I'd be apt to believe that is the situation. I'd definitely be looking at and, following the trail of those email headers to confirm that Cuil is getting desperate. If that is the case, then my Bank, PayPal, and quite a few other brands are really desperate. ;)
If that is the case, then my Bank, PayPal, and quite a few other brands are really desperate. ;)
That's a good point PageOne, however I'm not talking about emails, just comment spam link building. Certainly could be someone trying to discredit them but not likely. There's no fishing going on like the typical Bank, PayPal email. Strictly link building-
New Search Engine- (link to cuil)x165 over the last 24 hours.
[google.com...]
Let's hope we can hear some kind of official comment from cuil on this...
It is likely that someone is posting links to sites such as ours in an effort to disguise their true intent and trick comment filtering systems...So, to put the record straight: it's not cool, and it's not us
It is likely that someone is posting links to sites such as ours in an effort to disguise their true intent and trick comment filtering systems.

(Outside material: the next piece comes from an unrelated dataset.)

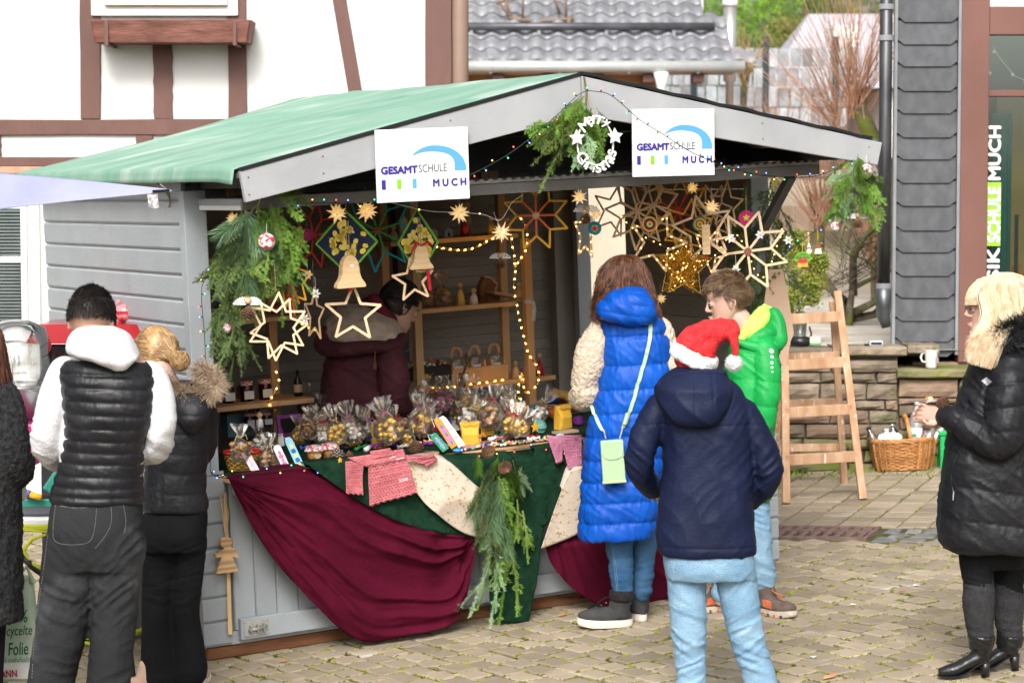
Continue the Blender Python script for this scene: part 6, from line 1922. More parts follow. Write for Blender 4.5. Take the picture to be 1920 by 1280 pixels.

It happened to me. I ended up on the Askimet blacklists and had no idea why at first.
Ya see, this stuff works both ways. Many say that someone wouldn't waste their time to do this. Well, here is a prime example of it happening and potentially having the intended effect.
Cuil must have served up the wrong results for a search or something. Maybe an incorrect image associated with a search result? Could have pissed someone off. ;)
It's automated software anyway, there's not much barrier to entry. And some of the email addresses used for the Cuil spam had somewhat "suggestive" histories too ;)
We don't have that many blogs, but they all got hit. Everyone. The only pitch was text and link for Cuil. Why discredit? Maybe somebody is disgruntled. They don't have a product to discredit at this point.
If they are only 'disguising true intent' they are doing a very good job.
As far as the response on their own blog, we do not 'nofollow' legitimate links posted on our blogs, and while I understand that can provide some protection from being associated with 'bad neighborhoods', it is no big deal to delete spam and give our users the 'follow' that they deserve if they have made a useful post for our users. The 'nofollow' is lame and lazy for our purposes - though I understand why some choose to go that route or think that they should.
One of our websites shows a competitors logo as the image.
I am seeing this too for dozens of queries for one of our sites
as a sidenote, we once had a *person* (stupid or not, you decide) spamming various boards, linking to one of our sites. the comments were along the lines of "this site is the best", "all other sites are crap", etc
to this day i don't know who or why they did it
i contacted the blog/board owners (the ones that i could find), apologised and explained that no-one from our company had posted the messages.
strange situation to be in!
as a sidenote, we once had a *person* (stupid or not, you decide) spamming various boards, linking to one of our sites. the comments were along the lines of "this site is the best", "all other sites are crap", etcto this day i don't know who or why they did it
I found tons of errors in my httpd logs. They were for crazy, deep, nested requests where they had bunched together many different directories from my site and requested pages in these new random areas that didn't exist.
I asked Cuil about this, and they basically told me that they only check links that they find from other sites. This is complete nonsense. They seem to be doing some other kind of digging. Combined with what I see above, I think these guys are up to something.